L'alliance avec des personnalités ou des dirigeants d'autres formations politiques est un écueil historique du Front national (FN). La diabolisation dont le parti fait encore l'objet rebute en effet nombre de personnalités qui seraient tentées de franchir le Rubicon. Pourtant, alors qu'elle vient de faire son entrée à l'Assemblée Nationale, Marine Le Pen assure, sur le plateau de Jean-Jacques Bourdin dans la matinée du 28 juin, qu'elle sera en mesure de réunir au moins 15 députés pour créer un groupe parlementaire «dans le courant du mandat»... alors que seuls huit membres du FN ont été élus à la chambre basse du Parlement.
«Sur le coup, on y arrive pas, tout le monde est pris en main, et puis, au fur et à mesure, on s'aperçoit que des gens se sentent plus proches de ce que vous défendez», a ainsi déclaré la présidente frontiste.
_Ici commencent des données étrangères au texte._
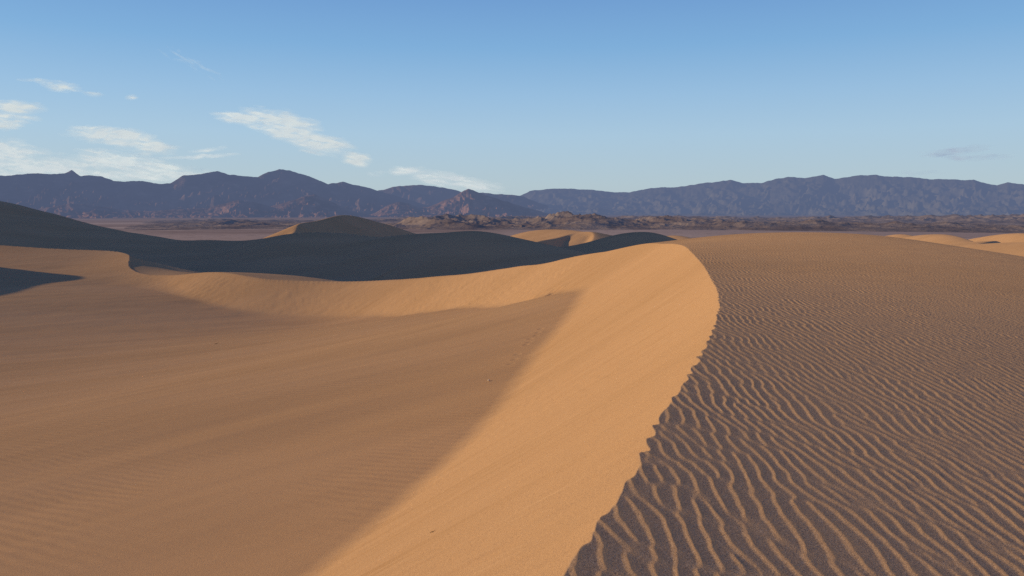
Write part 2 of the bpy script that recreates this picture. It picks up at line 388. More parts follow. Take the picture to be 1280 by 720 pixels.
def desert_material():
    m, nt = new_mat('gravel_desert'); N = NT(nt)
    geo = N.n('ShaderNodeNewGeometry'); P = geo.outputs['Position']
    c = N.mix(N.ramp(N.noise(P, 0.0016, 5, .6), .35, .65), (0.36, 0.285, 0.270), (0.44, 0.355, 0.335))
    c = N.mix(N.ramp(N.noise(N.mapping(P, sc=(.35, 1, 1)), 0.004, 4), .55, .72, 0, .6), c, (0.54, 0.44, 0.38))
    c = N.mix(N.ramp(N.noise(N.mapping(P, sc=(.5, 1, 1)), 0.0011, 5, .65, 1.2), .5, .62, 0, .75), c, (0.23, 0.170, 0.155))
    c = N.mix(N.ramp(N.noise(N.mapping(P, sc=(.12, 1, 1)), 0.012, 4, .6), .60, .70, 0, .7), c, (0.60, 0.50, 0.43))
    sp = N.noise(P, 0.09, 3, .7)
    c = N.mix(N.ramp(sp, .56, .66, 0, .6), c, (0.14, 0.11, 0.095))
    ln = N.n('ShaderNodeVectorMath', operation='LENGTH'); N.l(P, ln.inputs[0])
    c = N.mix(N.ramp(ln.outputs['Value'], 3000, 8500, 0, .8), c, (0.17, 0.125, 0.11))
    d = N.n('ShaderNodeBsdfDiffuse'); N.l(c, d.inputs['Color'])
    b = N.n('ShaderNodeBump'); b.inputs['Distance'].default_value = 1.2; b.inputs['Strength'].default_value = .5
    N.l(N.noise(P, 0.05, 4, .7), b.inputs['Height']); N.l(b.outputs[0], d.inputs['Normal'])
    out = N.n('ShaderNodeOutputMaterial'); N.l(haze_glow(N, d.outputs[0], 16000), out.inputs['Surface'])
    return m

def rock_material(name, c1, c2, c3, sc, length, bump=40.0):
    m, nt = new_mat(name); N = NT(nt)
    geo = N.n('ShaderNodeNewGeometry'); P = geo.outputs['Position']
    c = N.mix(N.ramp(N.noise(P, sc, 6, .62, .6), .38, .62), c1, c2)
    c = N.mix(N.ramp(N.noise(N.mapping(P, sc=(1, 1, 3)), sc * 4, 5, .65), .50, .68, 0, .8), c, c3)
    d = N.n('ShaderNodeBsdfDiffuse'); N.l(c, d.inputs['Color'])
    b = N.n('ShaderNodeBump'); b.inputs['Distance'].default_value = bump; b.inputs['Strength'].default_value = .6
    N.l(N.noise(P, sc * 7, 6, .65), b.inputs['Height']); N.l(b.outputs[0], d.inputs['Normal'])
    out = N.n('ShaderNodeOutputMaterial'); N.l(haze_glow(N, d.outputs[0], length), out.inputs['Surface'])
    return m

def simple_material(name, c, var=0.3, sc=30):
    m, nt = new_mat(name); N = NT(nt)
    geo = N.n('ShaderNodeNewGeometry')
    col = N.mix(N.ramp(N.noise(geo.outputs['Position'], sc, 4), .3, .7), c, tuple(v * (1 - var) for v in c))
    d = N.n('ShaderNodeBsdfDiffuse'); N.l(col, d.inputs['Color'])
    out = N.n('ShaderNodeOutputMaterial'); N.l(d.outputs[0], out.inputs['Surface'])
    return m

# ------------------------------------------------------------------ mesh helpers
def grid_mesh(name, V, faces, mat, attrs=None, smooth=True):
    me = bpy.data.meshes.new(name)
    nv = len(V); nf = len(faces)
    me.vertices.add(nv); me.vertices.foreach_set('co', V.astype(np.float32).ravel())
    me.loops.add(nf * 4); me.loops.foreach_set('vertex_index', faces.astype(np.int32).ravel())
    me.polygons.add(nf); me.polygons.foreach_set('loop_start', np.arange(0, nf * 4, 4, dtype=np.int32))
    if smooth:
        me.polygons.foreach_set('use_smooth', np.ones(nf, dtype=bool))
    for k, a in (attrs or {}).items():
        at = me.attributes.new(k, 'FLOAT', 'POINT'); at.data.foreach_set('value', a.astype(np.float32))
    me.update(calc_edges=True)
    me.materials.append(mat)
    o = bpy.data.objects.new(name, me); COL.objects.link(o)
    return o

def quads(nr, nc):
    i = np.arange(nr - 1)[:, None] * nc + np.arange(nc - 1)[None]
    return np.stack([i, i + 1, i + nc + 1, i + nc], -1).reshape(-1, 4)      # rows outward, columns to the right: face up needs flip below

def subset(V, faces, attrs=None):
    used = np.unique(faces); remap = np.full(len(V), -1, np.int64); remap[used] = np.arange(len(used))
    return V[used], remap[faces], {k: a[used] for k, a in (attrs or {}).items()}

def describe(o, label, cat=None, group=None, kind=None):
    o['label'] = label
    if cat: o['category'] = cat
    if group: o['group'] = group
    if kind: o['kind'] = kind
    return o

# ------------------------------------------------------------------ dune sheet: polar grid, dense where the picture looks
SAND = sand_material()
def ring_steps(r0, r1, k, lo, hi):
    out = [r0]
    while out[-1] < r1: out.append(out[-1] + min(max(out[-1] * k, lo), hi))
    return np.array(out)
AZ = math.radians(2.5)
base_az = np.radians(np.linspace(-37, 37, 1185))
split = int(np.searchsorted(base_az, AZ))
right_az = np.sort(np.r_[base_az[split:], 0.5 * (base_az[split:-1] + base_az[split + 1:])])
around = np.radians(np.r_[np.linspace(37, 296, 120), np.linspace(296, 323, 150)[1:]])
rn = ring_steps(2.4, 62, 0.004, 0.010, 0.07)
if len(rn) % 2 == 0: rn = np.r_[rn, rn[-1] + 0.07]
rf = np.r_[np.geomspace(rn[-1], 140, 170), np.geomspace(140, 520, 520)[1:], np.geomspace(520, 700, 40)[1:]]
ri = np.geomspace(0.25, 2.4, 26)
full_az = np.r_[base_az, around[1:]]
SECTORS = [(ri, full_az), (rn, base_az[:split + 1]), (rn, right_az), (rn[::6] if (len(rn) - 1) % 6 == 0 else np.r_[rn[:-1:6], rn[-1]], around), (rf, full_az)]
Vs, Fs, Ls, Cs, Ks, off = [], [], [], [], [], 0
for rad, ang in SECTORS:
    Rg, Ag = np.meshgrid(rad, ang, indexing='ij')
    X = (Rg * np.sin(Ag)); Y = (Rg * np.cos(Ag))
    Zt = np.empty_like(X); Cg = np.empty_like(X); Kg = np.empty_like(X); L = np.empty(X.shape, int)
    B = max(4, 80000 // len(ang))
    for a in range(0, len(rad), B):
        Zt[a:a + B], L[a:a + B], Cg[a:a + B], Kg[a:a + B] = terrain(X[a:a + B], Y[a:a + B], True, True)
    if ang is right_az:            # the last ring meets a sector with half as many columns: let the extra points lie on its edges
        for Q in (X, Y, Zt): Q[-1, 1:-1:2] = 0.5 * (Q[-1, 0:-2:2] + Q[-1, 2::2])
    Vs.append(np.stack([X, Y, Zt], -1).reshape(-1, 3)); Fs.append(quads(len(rad), len(ang))[:, ::-1] + off); Ls.append(L.ravel()); Cs.append(Cg.ravel()); Ks.append(Kg.ravel())
    off += X.size
Vt = np.concatenate(Vs); faces = np.concatenate(Fs); L = np.concatenate(Ls); trough = np.concatenate(Cs); streak = np.concatenate(Ks)
Lf = L[faces[:, 0]]
flatness = (L == 1).astype(float)
DUNE_LABELS = {
    'near': 'long golden sand ridge with a rippled back and a smooth slip face',
    'floor': 'smooth shaded sand basin below the slip face',
    'spur': 'dark shaded dune flank sloping down from the left edge of the photo',
    'shoulder': 'low sand shoulder at the left that casts a soft shadow into the basin',
    'caster': 'unseen high sand ridge, raised to throw the long shadow over the dark dunes',
    'lobes': 'dark rounded double dune lying in shadow behind the golden ridge',
    'hump': 'low dark hump of sand beside the crescent dune',
    'peak': 'tallest dark dune with a sharp crest and a golden sunlit edge',
    'crescent': 'distant golden crescent dune with a shadow across its slip face',
    'mound': 'small sunlit sand mound just beyond the ridge top',
    'low': 'low pale dune farthest out on the flat behind the rippled slope',
    'broad': 'broad smooth sunlit dune beyond the rippled slope',
    'east': 'sunlit dune crest at the right edge, behind the broad dune',
    'fold': 'small dune with a dark slip face in front of the broad dune',
    'flank': 'nearest of the sunlit dunes beyond the rippled slope',
    'scraps': 'thin broken line of sand heaps at the edge of the gravel plain',
    'flat': 'flat sand between the outer dunes',
}
for k, key in enumerate(KEYS):
    f = faces[Lf == k]
    if not len(f):
        continue
    v, ff, at = subset(Vt, f, {'flatness': flatness, 'trough': trough, 'streak': streak})
    nm = {'floor': 'sand_ground', 'flat': 'sand_ground'}.get(key, 'sand_dune')
    o = grid_mesh(nm, v, ff, SAND, at)
    describe(o, DUNE_LABELS[key], kind='structure')

# ------------------------------------------------------------------ desert floor out to the horizon
def floor_z(x, y):
    r = np.hypot(x, y)
    return -25.0 - 0.0068 * np.clip(r - 600, 0, 9000) + 0.6 * fbm(x / 150, y / 150, 3)

DESERT = desert_material()
fa = np.radians(np.r_[np.linspace(-50, 50, 420), np.linspace(50, 310, 60)[1:]])
fr = np.geomspace(600, 70000, 220)
Rg, Ag = np.meshgrid(fr, fa, indexing='ij'); fx = Rg * np.sin(Ag); fy = Rg * np.cos(Ag)
o = grid_mesh('desert_ground', np.stack([fx, fy, floor_z(fx, fy)], -1).reshape(-1, 3), quads(len(fr), len(fa))[:, ::-1], DESERT)
describe(o, 'flat purple brown gravel plain between the dunes and the mountains', kind='structure')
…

En d'autres termes : des personnalités hors FN, a priori donc de droite, pourraient rallier le groupe frontiste à l'Assemblée, à en croire l'ex-candidate à la présidentielle.
Une alliance avec des élus LR ?
Fin mars déjà, selon Le Figaro, une note interne du FN préconisait de «soutenir» 19 élus de droite, tels que Nicolas Dupont-Aignan (Debout La France), Jean-Frédéric Poisson (Parti chrétien-démocrate), Thierry Mariani (LR), Alain Marsaud (LR), Jacques Myard (LR), Henri Gaino (LR) ou encore le député de la Ligue du Midi Jacques Bompart, car susceptibles selon le parti de contracter des alliances. Depuis cette date, néanmoins, nombre de ces élus n'ont pas été reconduits dans leur mandat, tandis que d'autres ont rejeté purement et simplement l'idée d'un tel rapprochement.
Du côté des républicains, l'opposition au FN est toujours sans ambiguïté à la tête du parti. Ainsi, François Baroin, le chef de file LR depuis le retrait de François Fillon, préconisait des désistements mutuels face au FN avant les législatives et estimait qu'un partage du pouvoir avec Emmanuel Macron n'aurait «rien de conflictuel».
Cette position ne fait cependant pas tout à fait l'unanimité dans son camp. Dans un entretien accordé le 27 juin à l'hebdomadaire Minute, l'ex-député LR Thierry Mariani ne s'est pas montré franchement hostile à un rapprochement avec des personnalités du FN. Si l'ancien député estime qu'il est encore «trop tôt» pour cela, il pense qu'il est «évident qu'il y a quelques barrières à casser, non pas en terme de partis, mais en terme de personnes». Il a ensuite précisé que le «danger en France, aujourd'hui, ce n'[était] pas le Front national, c'[était] l'islamisme».
Dans la même journée, il a déclaré à L'Opinion, cette fois : «Les gens qui sont au FN ne sont pas radioactifs.» Il a pour autant rejeté l'idée d'un alliance formelle avec le FN dans son ensemble car «c’est une phrase taboue ; si on la prononce, on est mort en cinq minutes».
Globalement, l'écart semble se creuser de plus en plus entre la droite du parti, hostile aux partisans d'Emmanuel Macron, et une partie des cadres plus favorable au nouveau président. L'élection du prochain président du parti, (à laquelle Thierry Mariani n'exclut pas de se présenter), rebattra sûrement les cartes et donnera peut-être à Marine Le Pen la chance de réussir son pari de rallier des personnalités de droite pour former un groupe parlementaire. Il est néanmoins à noter que Laurent Wauquiez, qui entend incarner l'aile droite des Républicains, rejette catégoriquement l'idée de toute forme d’alliance avec le FN.